UN Secretary-General Antonio Guterres criticised the evacuation order on Monday, saying there is now no safe place for Palestinians to flee.
Israeli army ordered a mass evacuation of Palestinians from much of Khan Younis on Monday, a sign that troops are likely to launch a new ground assault into the Gaza Strip’s second-largest city.
The IDF order suggests the city will be the latest target of Israel’s raids into parts of Gaza it had previously invaded in the war as it pursues regrouping Hamas militants.
Much of Khan Younis was destroyed in a long assault earlier this year, but large numbers of Palestinians had moved back to escape another Israeli offensive in Gaza’s southernmost city, Rafah.
Monday’s evacuation order covered the eastern half of Khan Younis and a large swath of the Gaza Strip’s southeast corner.

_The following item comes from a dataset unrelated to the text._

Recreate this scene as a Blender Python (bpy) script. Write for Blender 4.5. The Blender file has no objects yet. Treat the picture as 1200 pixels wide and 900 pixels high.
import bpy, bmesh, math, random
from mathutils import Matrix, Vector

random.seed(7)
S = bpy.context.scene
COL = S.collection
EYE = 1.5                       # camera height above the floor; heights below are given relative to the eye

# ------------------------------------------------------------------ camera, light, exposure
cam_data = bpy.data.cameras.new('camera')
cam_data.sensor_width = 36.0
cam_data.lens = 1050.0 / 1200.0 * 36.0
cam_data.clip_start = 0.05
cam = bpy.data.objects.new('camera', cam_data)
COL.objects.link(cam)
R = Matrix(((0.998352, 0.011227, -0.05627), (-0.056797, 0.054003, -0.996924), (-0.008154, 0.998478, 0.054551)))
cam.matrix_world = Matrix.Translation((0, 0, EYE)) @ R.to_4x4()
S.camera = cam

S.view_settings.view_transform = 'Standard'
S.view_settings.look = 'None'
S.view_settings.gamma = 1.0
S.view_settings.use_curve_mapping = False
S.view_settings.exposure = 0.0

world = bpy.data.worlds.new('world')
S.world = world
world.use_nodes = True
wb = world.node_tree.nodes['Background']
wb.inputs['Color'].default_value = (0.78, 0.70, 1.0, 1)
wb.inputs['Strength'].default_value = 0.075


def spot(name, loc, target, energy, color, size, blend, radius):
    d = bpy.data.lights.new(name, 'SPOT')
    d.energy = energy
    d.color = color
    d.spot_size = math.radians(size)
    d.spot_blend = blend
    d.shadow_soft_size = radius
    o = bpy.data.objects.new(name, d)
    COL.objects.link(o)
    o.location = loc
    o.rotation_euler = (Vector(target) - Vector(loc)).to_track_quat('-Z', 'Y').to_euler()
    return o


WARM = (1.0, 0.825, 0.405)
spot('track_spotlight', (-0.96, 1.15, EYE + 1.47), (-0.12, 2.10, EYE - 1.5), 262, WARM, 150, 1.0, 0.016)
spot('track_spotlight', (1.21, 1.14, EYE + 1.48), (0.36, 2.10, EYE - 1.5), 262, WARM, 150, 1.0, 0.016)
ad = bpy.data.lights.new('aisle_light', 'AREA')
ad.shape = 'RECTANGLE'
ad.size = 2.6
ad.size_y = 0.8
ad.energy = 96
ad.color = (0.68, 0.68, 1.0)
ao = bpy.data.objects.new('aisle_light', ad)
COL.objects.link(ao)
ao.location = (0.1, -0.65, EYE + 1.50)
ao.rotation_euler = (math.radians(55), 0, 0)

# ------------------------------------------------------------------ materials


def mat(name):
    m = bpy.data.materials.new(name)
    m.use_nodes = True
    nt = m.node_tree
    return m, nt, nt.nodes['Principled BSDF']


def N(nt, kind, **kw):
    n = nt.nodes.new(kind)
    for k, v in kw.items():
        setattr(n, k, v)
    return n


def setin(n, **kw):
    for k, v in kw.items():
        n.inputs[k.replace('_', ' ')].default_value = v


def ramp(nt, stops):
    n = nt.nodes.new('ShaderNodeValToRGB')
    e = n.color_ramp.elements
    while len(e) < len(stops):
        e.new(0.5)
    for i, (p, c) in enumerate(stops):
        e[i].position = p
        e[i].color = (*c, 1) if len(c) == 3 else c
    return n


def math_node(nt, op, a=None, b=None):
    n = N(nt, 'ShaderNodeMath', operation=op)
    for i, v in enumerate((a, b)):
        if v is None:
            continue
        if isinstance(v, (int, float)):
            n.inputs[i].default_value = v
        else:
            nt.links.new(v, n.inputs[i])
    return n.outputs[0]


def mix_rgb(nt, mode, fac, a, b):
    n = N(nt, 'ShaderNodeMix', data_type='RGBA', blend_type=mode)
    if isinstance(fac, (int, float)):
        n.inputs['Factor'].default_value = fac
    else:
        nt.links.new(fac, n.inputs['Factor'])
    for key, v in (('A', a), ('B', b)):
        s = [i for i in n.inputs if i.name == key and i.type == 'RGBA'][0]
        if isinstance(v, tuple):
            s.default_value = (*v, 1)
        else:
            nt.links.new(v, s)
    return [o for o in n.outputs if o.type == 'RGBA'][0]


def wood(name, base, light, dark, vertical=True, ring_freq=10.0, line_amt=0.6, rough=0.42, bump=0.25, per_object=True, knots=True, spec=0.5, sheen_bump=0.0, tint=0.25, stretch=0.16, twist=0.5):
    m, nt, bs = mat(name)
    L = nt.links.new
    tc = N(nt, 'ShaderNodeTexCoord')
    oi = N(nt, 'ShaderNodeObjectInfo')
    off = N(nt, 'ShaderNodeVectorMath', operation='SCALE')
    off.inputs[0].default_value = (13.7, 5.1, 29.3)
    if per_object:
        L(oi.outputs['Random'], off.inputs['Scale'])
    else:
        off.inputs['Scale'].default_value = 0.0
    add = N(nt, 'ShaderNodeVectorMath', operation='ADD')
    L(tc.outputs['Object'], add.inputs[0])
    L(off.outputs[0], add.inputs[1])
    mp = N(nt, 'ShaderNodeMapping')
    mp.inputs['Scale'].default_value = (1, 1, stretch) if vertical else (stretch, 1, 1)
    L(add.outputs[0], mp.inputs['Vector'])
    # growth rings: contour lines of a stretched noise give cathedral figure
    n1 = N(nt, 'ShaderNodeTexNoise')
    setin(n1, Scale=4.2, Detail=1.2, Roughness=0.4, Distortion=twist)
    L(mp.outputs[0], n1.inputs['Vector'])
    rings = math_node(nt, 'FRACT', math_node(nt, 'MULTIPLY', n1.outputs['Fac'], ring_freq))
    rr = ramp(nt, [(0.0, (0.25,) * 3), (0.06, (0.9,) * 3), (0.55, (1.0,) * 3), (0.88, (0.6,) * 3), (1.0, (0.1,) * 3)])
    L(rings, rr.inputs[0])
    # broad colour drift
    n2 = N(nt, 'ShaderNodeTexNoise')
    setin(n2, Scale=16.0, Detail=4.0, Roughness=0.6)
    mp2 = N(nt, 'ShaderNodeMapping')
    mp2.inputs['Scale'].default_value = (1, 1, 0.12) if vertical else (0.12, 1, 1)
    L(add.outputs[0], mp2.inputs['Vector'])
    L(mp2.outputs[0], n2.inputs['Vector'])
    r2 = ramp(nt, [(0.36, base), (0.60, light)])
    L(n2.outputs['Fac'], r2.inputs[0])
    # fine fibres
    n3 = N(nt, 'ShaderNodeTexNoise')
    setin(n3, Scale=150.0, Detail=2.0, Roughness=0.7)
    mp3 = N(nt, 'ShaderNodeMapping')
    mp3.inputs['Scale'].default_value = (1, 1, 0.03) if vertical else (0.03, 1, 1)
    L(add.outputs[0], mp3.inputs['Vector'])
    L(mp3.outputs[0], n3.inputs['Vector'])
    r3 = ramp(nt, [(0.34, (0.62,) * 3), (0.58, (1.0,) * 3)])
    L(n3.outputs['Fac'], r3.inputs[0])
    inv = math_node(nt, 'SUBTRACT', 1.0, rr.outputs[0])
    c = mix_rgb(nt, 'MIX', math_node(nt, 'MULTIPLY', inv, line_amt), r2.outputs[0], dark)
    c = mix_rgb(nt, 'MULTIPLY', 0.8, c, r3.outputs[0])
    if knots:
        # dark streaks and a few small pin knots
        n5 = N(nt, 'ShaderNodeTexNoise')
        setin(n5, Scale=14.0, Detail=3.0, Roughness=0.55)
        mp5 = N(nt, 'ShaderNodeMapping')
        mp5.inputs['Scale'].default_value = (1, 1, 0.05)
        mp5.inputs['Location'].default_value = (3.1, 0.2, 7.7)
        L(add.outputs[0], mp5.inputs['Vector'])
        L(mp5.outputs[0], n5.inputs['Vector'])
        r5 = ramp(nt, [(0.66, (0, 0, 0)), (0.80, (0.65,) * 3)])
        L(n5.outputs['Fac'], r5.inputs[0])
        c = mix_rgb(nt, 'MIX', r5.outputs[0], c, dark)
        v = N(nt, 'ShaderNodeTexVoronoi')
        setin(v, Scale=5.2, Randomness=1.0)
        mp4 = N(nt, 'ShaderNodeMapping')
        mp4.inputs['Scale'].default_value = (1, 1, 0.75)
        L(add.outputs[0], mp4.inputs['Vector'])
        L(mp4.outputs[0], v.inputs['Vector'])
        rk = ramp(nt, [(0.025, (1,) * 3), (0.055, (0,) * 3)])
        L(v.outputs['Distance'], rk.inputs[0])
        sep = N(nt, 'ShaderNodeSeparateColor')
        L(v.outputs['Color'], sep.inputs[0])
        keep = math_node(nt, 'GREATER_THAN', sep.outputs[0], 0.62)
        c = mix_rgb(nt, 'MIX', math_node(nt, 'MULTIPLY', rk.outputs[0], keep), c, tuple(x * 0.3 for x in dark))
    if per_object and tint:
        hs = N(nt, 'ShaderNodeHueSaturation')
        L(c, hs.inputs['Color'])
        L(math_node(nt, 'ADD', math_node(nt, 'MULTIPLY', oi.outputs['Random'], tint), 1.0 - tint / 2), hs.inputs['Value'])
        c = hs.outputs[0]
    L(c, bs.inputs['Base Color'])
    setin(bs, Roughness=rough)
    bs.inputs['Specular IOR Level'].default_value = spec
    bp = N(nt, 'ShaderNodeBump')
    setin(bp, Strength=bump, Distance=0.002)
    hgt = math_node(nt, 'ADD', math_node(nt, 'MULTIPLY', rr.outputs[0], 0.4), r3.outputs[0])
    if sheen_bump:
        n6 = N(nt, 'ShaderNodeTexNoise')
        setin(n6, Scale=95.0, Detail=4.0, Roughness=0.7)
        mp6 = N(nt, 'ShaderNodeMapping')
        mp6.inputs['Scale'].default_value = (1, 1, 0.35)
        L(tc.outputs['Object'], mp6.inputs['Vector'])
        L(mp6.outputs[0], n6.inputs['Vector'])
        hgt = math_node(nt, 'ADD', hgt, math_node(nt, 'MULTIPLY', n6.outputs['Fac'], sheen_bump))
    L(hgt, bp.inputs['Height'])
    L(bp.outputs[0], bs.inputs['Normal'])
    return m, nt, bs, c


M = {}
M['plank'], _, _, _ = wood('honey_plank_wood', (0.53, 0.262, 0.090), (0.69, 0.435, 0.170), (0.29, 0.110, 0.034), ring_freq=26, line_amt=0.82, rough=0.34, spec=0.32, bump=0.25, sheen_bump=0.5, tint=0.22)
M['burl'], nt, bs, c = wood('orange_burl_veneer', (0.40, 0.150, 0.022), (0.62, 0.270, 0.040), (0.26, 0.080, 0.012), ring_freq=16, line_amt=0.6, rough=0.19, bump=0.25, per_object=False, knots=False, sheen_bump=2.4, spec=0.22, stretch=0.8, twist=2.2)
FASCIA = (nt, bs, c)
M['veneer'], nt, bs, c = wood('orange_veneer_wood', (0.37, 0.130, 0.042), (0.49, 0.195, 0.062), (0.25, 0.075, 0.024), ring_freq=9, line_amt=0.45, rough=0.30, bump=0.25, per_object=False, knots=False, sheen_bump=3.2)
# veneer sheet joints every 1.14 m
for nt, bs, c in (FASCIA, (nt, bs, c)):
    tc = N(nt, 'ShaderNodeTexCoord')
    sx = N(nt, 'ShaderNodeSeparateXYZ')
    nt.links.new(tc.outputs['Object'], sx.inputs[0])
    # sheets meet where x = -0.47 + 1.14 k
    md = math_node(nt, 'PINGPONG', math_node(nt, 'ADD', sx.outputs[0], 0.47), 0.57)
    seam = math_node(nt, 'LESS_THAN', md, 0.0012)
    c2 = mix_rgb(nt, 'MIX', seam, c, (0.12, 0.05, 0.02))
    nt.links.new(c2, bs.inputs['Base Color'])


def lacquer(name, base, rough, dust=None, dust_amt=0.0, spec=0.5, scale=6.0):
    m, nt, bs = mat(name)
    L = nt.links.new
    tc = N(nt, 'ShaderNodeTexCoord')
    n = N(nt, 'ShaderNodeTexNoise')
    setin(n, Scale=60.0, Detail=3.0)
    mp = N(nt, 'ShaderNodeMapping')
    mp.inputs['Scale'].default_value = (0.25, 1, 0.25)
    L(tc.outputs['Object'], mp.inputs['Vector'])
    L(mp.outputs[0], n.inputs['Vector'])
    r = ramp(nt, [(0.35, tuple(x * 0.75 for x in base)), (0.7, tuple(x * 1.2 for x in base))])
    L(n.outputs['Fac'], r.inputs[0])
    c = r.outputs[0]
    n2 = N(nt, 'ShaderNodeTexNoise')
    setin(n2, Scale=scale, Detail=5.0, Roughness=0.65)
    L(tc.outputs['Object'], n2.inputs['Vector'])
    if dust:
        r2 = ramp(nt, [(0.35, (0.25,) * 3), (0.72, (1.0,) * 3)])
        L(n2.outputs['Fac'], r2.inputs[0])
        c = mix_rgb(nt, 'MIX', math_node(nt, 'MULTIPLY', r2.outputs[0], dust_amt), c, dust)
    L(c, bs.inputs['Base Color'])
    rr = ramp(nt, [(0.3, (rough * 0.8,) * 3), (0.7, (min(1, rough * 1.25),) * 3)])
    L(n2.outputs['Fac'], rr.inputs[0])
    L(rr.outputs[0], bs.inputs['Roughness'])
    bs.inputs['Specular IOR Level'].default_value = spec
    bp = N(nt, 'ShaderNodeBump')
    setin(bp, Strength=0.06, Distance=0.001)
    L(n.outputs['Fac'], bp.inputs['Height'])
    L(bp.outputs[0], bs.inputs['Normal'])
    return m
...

Earlier in the day, the army said a barrage of rockets out of Gaza was fired from Khan Younis.
Israel told people to move to Muwasi, a coastal area designated by the Israeli army as a safe zone, which has become filled with crowded and unsanitary tent camps.
The order suggested a new assault on Khan Younis was imminent.
UN Secretary-General Antonio Guterres said the new evacuation order “just shows yet again that no place is safe in Gaza” for Palestinian civilians.
“It’s another stop in this deadly circular movement that the population in Gaza has to undergo on a regular basis,” he said in a statement calling for a ceasefire.
Israeli army ‘making progress’, Netanyahu says
Israeli forces fought for weeks in Khan Younis earlier this year and withdrew, claiming to have destroyed Hamas battalions. But in other places where the military has made similar claims, renewed raids have underscored Hamas’ capabilities.
More fighting in the Khan Younis area could further hamper Palestinians’ access to much-needed potable water. Included in the evacuation zone is a water line that Israel installed following criticism over its cutoff of water to the strip early in the war.
Also in the zone is the area surrounding the Kerem Shalom crossing, the major aid crossing to southern Gaza, and an aid route inside the territory that Israel has said it would safeguard.
Last week, the military ordered an evacuation from the north Gaza district of Shijaiyah, and intensive fighting has followed.
Netanyahu said on Monday that the military was “making progress toward ending the phase of the destruction of Hamas’ terror army.” But he said forces will continue to “target their remains going forward.”
Most of Gaza’s population of 2.3 million have fled their homes, with many displaced multiple times. Israeli restrictions, fighting and the breakdown of public order have hindered the delivery of humanitarian aid, fuelling widespread hunger and sparking fears of famine.